Big write-downs lead to $5.4M 3Q loss for Baltimore-based Provident

Daily Record, The (Baltimore), Oct 28, 2008 by Danielle Ulman

Provident Bankshares Corp. took a $5.4 million net loss for the third quarter, compared to a gain last year, because of $24.6 million in write-downs in residential loan portfolios, the company reported Monday.

Provident also said that the U.S. Treasury had accepted the bank into its Troubled Asset Relief Program Capital Purchase Program, although the company has not made a decision about whether or not it will participate.

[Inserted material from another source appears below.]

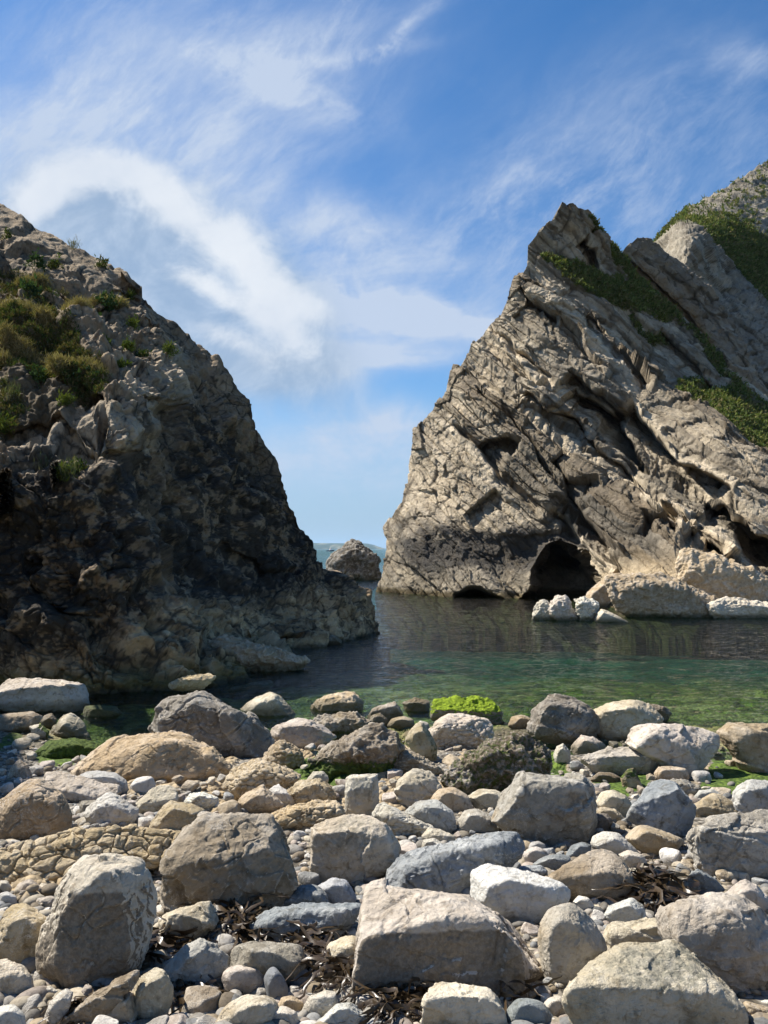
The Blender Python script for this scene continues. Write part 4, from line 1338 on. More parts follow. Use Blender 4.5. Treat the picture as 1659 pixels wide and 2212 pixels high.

"The Treasury actually reached out to a number of banks I guess the middle of last week, and said, 'Gee, you're a healthy institution, we'd love you to be part of this,'" Gary N. Geisel, chairman and CEO of Provident, said Monday.

The Treasury extended the offer to several "well-capitalized" banks, which would issue and sell preferred stock, as well as offer warrants to the Treasury to purchase shares of common stock.

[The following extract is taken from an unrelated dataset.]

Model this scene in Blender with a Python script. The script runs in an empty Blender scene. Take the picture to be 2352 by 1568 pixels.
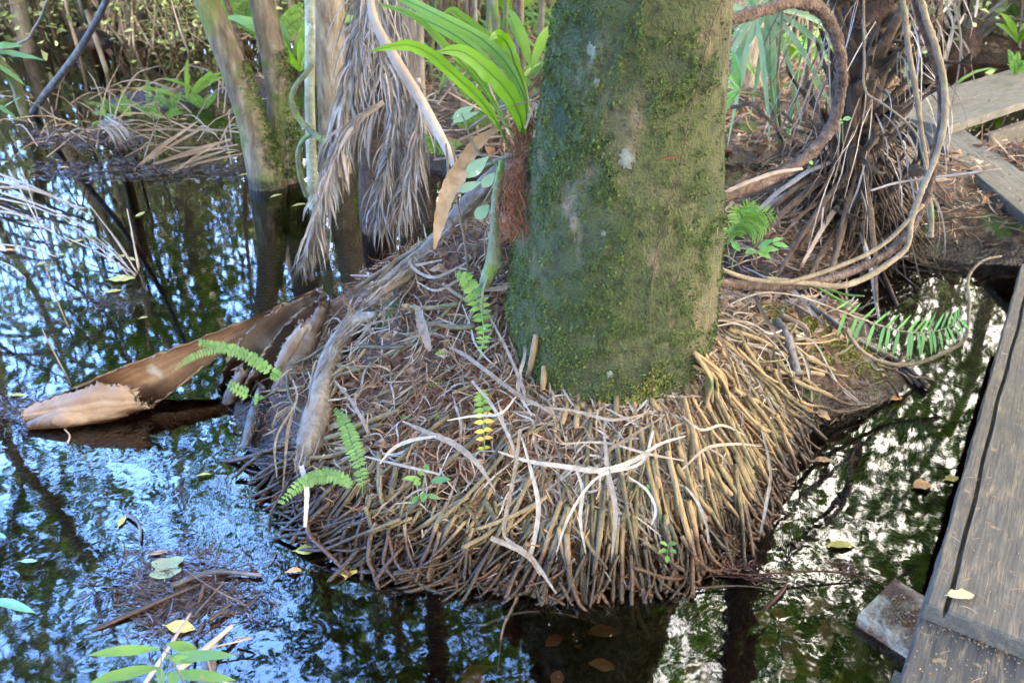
import bpy, math, random
import numpy as np
from mathutils import Vector, noise as mnoise

R = math.radians
random.seed(7); rng = np.random.default_rng(7)
SC = bpy.context.scene
COL = SC.collection

# ------------------------------------------------------------------ camera, sky, sun, exposure
H = 1.7; PITCH = 30.0; F = 1895.0            # eye height above the water, downward pitch, focal length in pixels of a 2352 px wide view
cam_d = bpy.data.cameras.new('camera'); cam = bpy.data.objects.new('camera', cam_d); COL.objects.link(cam)
cam.location = (0, 0, H); cam.rotation_euler = (R(90 - PITCH), 0, 0)
cam_d.sensor_width = 36; cam_d.sensor_fit = 'HORIZONTAL'; cam_d.lens = F / 2352 * 36
cam_d.clip_start = 0.05; cam_d.clip_end = 2000
cam_d.dof.use_dof = True; cam_d.dof.focus_distance = 2.45; cam_d.dof.aperture_fstop = 5.0
SC.camera = cam

SUN_EL, SUN_AZ = 58.0, 196.0                  # azimuth clockwise from +Y
W = bpy.data.worlds.new('World'); SC.world = W; W.use_nodes = True
wt = W.node_tree; wt.nodes.clear()
def wn(t, **k):
    n = wt.nodes.new(t)
    for a, b in k.items(): setattr(n, a, b)
    return n
sky = wn('ShaderNodeTexSky', sky_type='NISHITA', sun_disc=False, sun_elevation=R(SUN_EL), sun_rotation=R(SUN_AZ))
sky.air_density = 1.0; sky.dust_density = 0.6; sky.ozone_density = 1.6
tc = wn('ShaderNodeTexCoord')
mp = wn('ShaderNodeMapping'); mp.inputs['Scale'].default_value = (1, 1, 1.6); mp.inputs['Location'].default_value = (.35, .1, .2)
nz = wn('ShaderNodeTexNoise'); nz.inputs['Scale'].default_value = 2.4; nz.inputs['Detail'].default_value = 7; nz.inputs['Roughness'].default_value = .58
ma = wn('ShaderNodeMath', operation='MULTIPLY_ADD'); ma.inputs[1].default_value = 1
rp = wn('ShaderNodeValToRGB'); rp.color_ramp.elements[0].position = .42; rp.color_ramp.elements[1].position = .62; rp.color_ramp.elements[0].color = (.0, .0, .0, 1)
vl = wn('ShaderNodeMix', data_type='RGBA'); vl.inputs['Factor'].default_value = .30; vl.inputs['B'].default_value = (5.2, 11, 27, 1)     # thin high veil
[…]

"The only reason I'm saying we're not participating is that we haven't fully evaluated it," Geisel said. "Said another way, we haven't seen any other reason not to participate."

Banks have until Nov. 14 to accept the Treasury's offer.

Provident, the parent of Baltimore-based Provident Bank, recorded a net loss of 21 cents per diluted share, well below the estimates of polled First Call/Thomson Financial analysts, who on average thought the bank would have earnings of 29 cents a share. The company had net income of $16 million, or 50 cents per diluted share, in the third quarter of 2007.

The bank's latest write-downs bring the total to nearly $100 million in charges on real estate-related securities this year.

"The turmoil in the financial markets resulted in a further decline in the value of certain securities in our investment portfolio during the third quarter," Geisel said in a company statement.

In April the bank announced it would raise $115 million with a secondary stock offering and a debt offering.

"We raised that capital really to make sure we had the wherewithal to weather the ups and downs of the industry," he said.

In August, Provident announced it was reducing its reported net income for the second quarter of 2008 by $4.9 million. The bank's net income was reduced to $10.2 million because of concerns about some of its investment securities.

Geisel expects the company to experience modest loan growth, stable non-interest income, further decline in its net interest margin and flat or decreased expense levels for the next few quarters, he said in the statement. He also said he thought credit costs would rise.

Despite the write-downs and the troubled economy, Geisel said the company's balance sheet remains strong.

"If you look at the good news it's in our loan and deposit gathering, our core businesses," he said. "A loss is a loss, but I think from the standpoint of the economy we're in, we're feeling good about our core business operations."

Provident's shares ended the day up 11 cents, or 1.38 percent, to $8.10 on the New York Stock Exchange.